The subject of TV’s power and potential to either educate or influence in dangerous ways was clearly a subject near and dear to George Clooney: he wanted to do a live TV broadcast version of Network around the same time (he didn’t because according to him, the younger audience he showed the original to failed to recognize it as satire). What he did do was this film, which doesn’t tackle the subject as effectively as Network, but still an admirable effort nonetheless. The movie is focused and keeps a small feel, detailing how Edward R. Murrow (expertly played by Strathairn) helped put some of the final nails in Joseph McCarthy’s coffin and how even in the infant days of TV, perceived “bias” in the media and corporate interests influencing content were already issues. It also gives a proper context that some other films would have overlook: Murrow correctly states that McCarthy “did not create this situation of fear, he merely exploited it” (meaning that he was just the most obvious face of a much bigger problem, which is true), and the focus is on how unconstitutional McCarthy’s methods were rather than the issue of Communism itself being good or bad or even whether McCarthy was right or wrong about Communists infiltrating the government and media (which to an extent, they did).

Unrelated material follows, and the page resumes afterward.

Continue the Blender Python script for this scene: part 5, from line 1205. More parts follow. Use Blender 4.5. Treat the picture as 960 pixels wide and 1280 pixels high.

Finally, it harkens back to a now sadly bygone era where you had nationally trusted journalists with credibility across the whole general public and spoke with a remarkable clarity and eloquence-someone who regardless of partisanship, could potentially change your mind about an issue or at least have you look at it in a new way.

There are a number of good aesthetic decisions made here as well, like making the film in black and white, which not only harkened back to the era of TV depicted, but also allowed them to depict McCarthy entirely with actual archive footage so that the film’s portrayal of the man himself could not possibly be considered inaccurate or hyperbole. Overall, while other films have tackled these themes better (such as Network and The Insider), it’s a solid look at how different and how much the same our relationship with the media has been since the advent of TV.